With such a daunted family history to live up to, Tommy tried a little reverse psychology as the competition rolled around.

“A lot of people think I would always be in the competition,” Tommy said. “I always try to think I’m not, so I do better.”

Last year, Tommy didn’t reach the finals. He even remembers the question that knocked him out.

“It was a question about the large islands off the coast of Antartica,” he said.

Tommy was one of 24 finalists seated in the school’s gymnasium facing question after question. Each student had advanced to the school finals by winning their classroom geography bee. Some of the questions are multiple choice, some ask the student to provide the answer. By the end of the third round, 11 students were left. After the fifth round, seven. Then five students were eliminated in the sixth round to leave two.
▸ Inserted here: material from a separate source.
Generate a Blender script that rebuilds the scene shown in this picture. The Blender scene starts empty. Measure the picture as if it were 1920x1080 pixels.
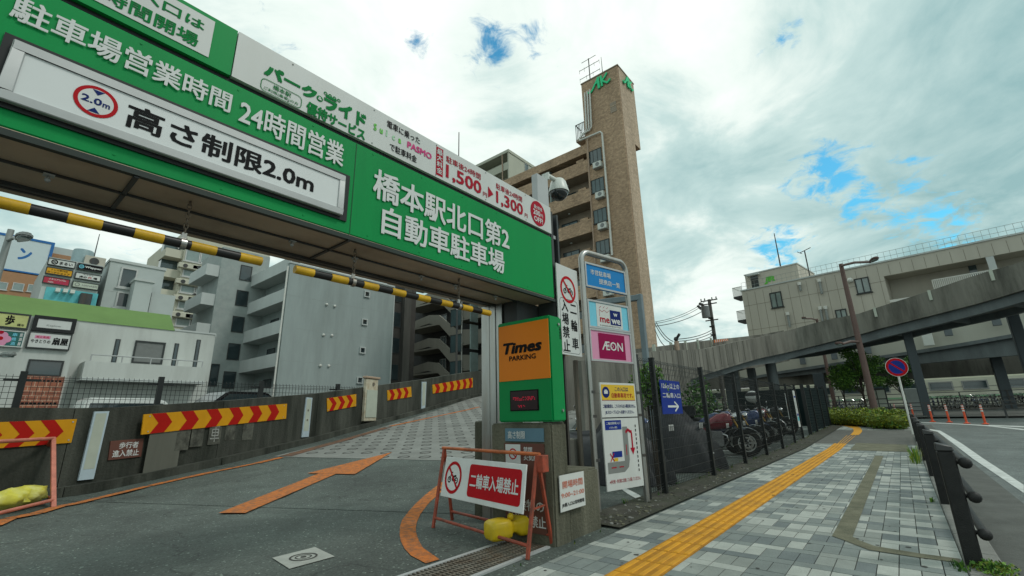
import bpy, bmesh, math, random
import numpy as np
from mathutils import Vector, Matrix
random.seed(7)
rng = np.random.RandomState(7)
R_ = math.radians
SC = bpy.context.scene
COL = SC.collection

# ---------------------------------------------------------------- camera
FPX, CX, CY, EYE = 846.4, 960.0, 540.0, 1.0
def _basis():
    u = np.array([890 - CX, -2450 - CY, FPX]); u /= np.linalg.norm(u)
    d = np.array([1690 - CX, 762.5 - CY, FPX]); d -= u * (d @ u); d /= np.linalg.norm(d)
    l = np.cross(d, u)
    if l[0] > 0: l = -l
    return np.array([d, l, u])
RB = _basis()
cam = bpy.data.cameras.new('camera'); cam_ob = bpy.data.objects.new('camera', cam); COL.objects.link(cam_ob)
cam.sensor_width = 36.0; cam.lens = 36.0 * FPX / 1920.0; cam.clip_start = 0.05; cam.clip_end = 3000
cam_ob.matrix_world = Matrix(((RB[0][0], -RB[0][1], -RB[0][2], 0), (RB[1][0], -RB[1][1], -RB[1][2], 0),
                              (RB[2][0], -RB[2][1], -RB[2][2], EYE), (0, 0, 0, 1)))
SC.camera = cam_ob
SC.render.resolution_x, SC.render.resolution_y = 1024, 576

# ---------------------------------------------------------------- light and sky
SC.view_settings.view_transform = 'Standard'; SC.view_settings.look = 'None'
SC.view_settings.exposure = 0.25; SC.view_settings.gamma = 1.0
SUN_DIR = Vector((0.25, -0.62, 0.85)).normalized()
sun_el = math.asin(SUN_DIR.z); sun_az = math.atan2(SUN_DIR.x, SUN_DIR.y)
sl = bpy.data.lights.new('sun', 'SUN'); sl.energy = 1.0; sl.angle = R_(11); sl.color = (1.0, 0.97, 0.9)
so = bpy.data.objects.new('sun', sl); COL.objects.link(so); so.location = (0, 0, 60)
so.rotation_euler = SUN_DIR.to_track_quat('Z', 'Y').to_euler()

def ray(px, py):
    return RB @ np.array([px - CX, py - CY, FPX])

def world():
    w = bpy.data.worlds.new('World'); SC.world = w; w.use_nodes = True
    nt = w.node_tree; N = nt.nodes; L = nt.links; N.clear()
    out = N.new('ShaderNodeOutputWorld'); bg = N.new('ShaderNodeBackground'); bg.inputs['Strength'].default_value = 0.1
    L.new(bg.outputs[0], out.inputs[0])
    sky = N.new('ShaderNodeTexSky'); sky.sky_type = 'NISHITA'; sky.sun_disc = False
    sky.sun_elevation = sun_el; sky.sun_rotation = sun_az; sky.air_density = 1.4; sky.dust_density = 0.4; sky.ozone_density = 3.0
    tc = N.new('ShaderNodeTexCoord')
    def math_(op, a, b=None, c=None, clamp=False):
        n = N.new('ShaderNodeMath'); n.operation = op; n.use_clamp = clamp
        for i, v in enumerate((a, b, c)):
            if v is None: continue
            if isinstance(v, (int, float)): n.inputs[i].default_value = v
            else: L.new(v, n.inputs[i])
        return n.outputs[0]
    sep = N.new('ShaderNodeSeparateXYZ'); L.new(tc.outputs['Generated'], sep.inputs[0])
    zz = math_('ADD', math_('MAXIMUM', sep.outputs[2], 0.0), 0.22)
    comb = N.new('ShaderNodeCombineXYZ')
    L.new(math_('DIVIDE', sep.outputs[0], zz), comb.inputs[0]); L.new(math_('DIVIDE', sep.outputs[1], zz), comb.inputs[1])
    def noise(scale, detail, rough, dist=0.0, off=(0, 0, 0)):
        mp = N.new('ShaderNodeMapping'); mp.inputs['Location'].default_value = off
        L.new(comb.outputs[0], mp.inputs[0])
        n = N.new('ShaderNodeTexNoise'); n.inputs['Scale'].default_value = scale; n.inputs['Detail'].default_value = detail
        n.inputs['Roughness'].default_value = rough; n.inputs['Distortion'].default_value = dist
        L.new(mp.outputs[0], n.inputs['Vector']); return n.outputs['Fac']
    def blob(px, py, rad, soft):
        v = ray(px, py); v = v / np.linalg.norm(v)
        d = N.new('ShaderNodeVectorMath'); d.operation = 'DISTANCE'; d.inputs[1].default_value = tuple(v)
        L.new(tc.outputs['Generated'], d.inputs[0])
        m = N.new('ShaderNodeMapRange'); m.interpolation_type = 'SMOOTHSTEP'
        m.inputs['From Min'].default_value = rad + soft; m.inputs['From Max'].default_value = max(rad - soft, 0.0)
        L.new(d.outputs['Value'], m.inputs['Value']); return m.outputs['Result']
    nf = noise(13.0, 9.0, 0.66, 0.6); nf2 = noise(5.0, 6.0, 0.6, 0.4, (1.7, 5.1, 0)); nb = noise(1.3, 8.0, 0.55, 0.2, (3.1, 1.7, 0)); nm = noise(2.6, 9.0, 0.6, 0.5, (7.3, 2.2, 0))
    # breaks in the cloud cover
    hole = None
    for (x, y, r_, s, k) in ((930, 105, .04, .06, .72), (985, 95, .03, .05, .42), (785, 72, .012, .04, .55), (1000, 100, .015, .04, .6), (1552, 325, .05, .05, .92), (1600, 375, .04, .05, .68),
                        (1500, 345, .03, .04, .6), (1715, 330, .03, .05, .8), (1775, 415, .035, .05, .85), (1690, 405, .03, .04, .75), (1465, 465, .04, .05, .9), (1630, 400, .02, .05, .5),
                        (1470, 70, .014, .035, .55), (260, 460, .012, .03, .45), (1720, 300, .012, .03, .5), (470, 20, .05, .06, .3)):
        b = math_('MULTIPLY', blob(x, y, r_, s), k)
        hole = b if hole is None else math_('MAXIMUM', hole, b)
    hv = math_('ADD', hole, math_('ADD', math_('MULTIPLY', math_('SUBTRACT', nf, 0.5), 2.3), math_('MULTIPLY', math_('SUBTRACT', nf2, 0.5), 1.3)))
    mr = N.new('ShaderNodeMapRange'); mr.interpolation_type = 'SMOOTHSTEP'
    mr.inputs['From Min'].default_value = 0.38; mr.inputs['From Max'].default_value = 1.0
    L.new(hv, mr.inputs['Value'])
    hole_f = math_('MULTIPLY', mr.outputs['Result'], math_('GREATER_THAN', hole, 0.001))
    # cloud brightness : thick grey masses and sunlit tops
    bright = None
    for (x, y, r_, s, k) in ((720, 60, .14, .32, .3), (1260, 60, .1, .22, .3), (300, 420, .15, .25, .14), (1090, 330, .1, .2, .12), (1560, 180, .06, .16, .14), (1350, 620, .08, .14, .16), (930, 110, .06, .1, -.12), (1720, 90, .1, .26, -.2), (1870, 270, .16, .3, -.24), (1560, 240, .1, .2, -.1), (1700, 420, .1, .2, -.14),
                        (1330, 420, .1, .2, -.08), (1500, 250, .15, .2, -.05), (1000, 230, .18, .2, -.05), (1590, 120, .03, .09, .14), (1760, 130, .025, .06, .15), (820, 110, .05, .12, .12)):
        b = math_('MULTIPLY', blob(x, y, r_, s), k)
        bright = b if bright is None else math_('ADD', bright, b)
    cv = math_('ADD', math_('ADD', math_('MULTIPLY', math_('SUBTRACT', nb, 0.5), 1.3), math_('MULTIPLY', math_('SUBTRACT', nm, 0.5), 1.45)), bright)
    cv = math_('ADD', cv, 0.5)
    ramp = N.new('ShaderNodeValToRGB'); L.new(cv, ramp.inputs[0])
    e = ramp.color_ramp.elements
    e[0].position = -0.0; e[0].color = (0.27, 0.44, 0.45, 1)
    e[1].position = 1.02; e[1].color = (0.93, 0.955, 0.92, 1)
    m1 = ramp.color_ramp.elements.new(0.42); m1.color = (0.50, 0.65, 0.63, 1)
    m2 = ramp.color_ramp.elements.new(0.63); m2.color = (0.74, 0.83, 0.785, 1)
    sc = N.new('ShaderNodeVectorMath'); sc.operation = 'SCALE'; sc.inputs['Scale'].default_value = 9.9
    L.new(ramp.outputs[0], sc.inputs[0])
    skyc = N.new('ShaderNodeMix'); skyc.data_type = 'RGBA'; skyc.blend_type = 'MULTIPLY'; skyc.inputs['Factor'].default_value = 1.0
    L.new(sky.outputs[0], skyc.inputs['A']); skyc.inputs['B'].default_value = (0.5, 1.36, 1.38, 1)
    mix = N.new('ShaderNodeMix'); mix.data_type = 'RGBA'
    L.new(hole_f, mix.inputs['Factor']); L.new(sc.outputs[0], mix.inputs['A']); L.new(skyc.outputs['Result'], mix.inputs['B'])
    L.new(mix.outputs['Result'], bg.inputs['Color'])
world()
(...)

“I start out nervous and then get used to it,” Tommy said.

Tommy remained in the competition even after missing questions in the seventh and ninth rounds because his opponent, Quinn Gaughan, also missed his question. The separation came in the 10th.

He could have attributed the win to studying harder for this competition, but he couldn’t.

“I usually study more. This year I didn’t study as much. Guess I was lazy,” he shrugged.

But still smarter when it counted.

The students who competed in the finals were:

8th Grade: Matthew Talbot, Katie Hansen, Quinn Gaughan, Tommy Trkla, Quinn Foley, and Spencer Welte.

7th Grade: Ryan Camardo, Carolina Rodriguez Borjas, William LeVert, Tommy Geschke, Dominick Haubner, and Michael Banas.

6th Grade: Michael Jelcz, Thomas Olson, Christian Braun, Michael Finnegan, Luc Foster, and Michael Rocha.

5th Grade: Benjamin Hans, Maren Hess, Annie Aberle, Bo Sensenbrenner, Jack Powers, and Mercedes Schabel.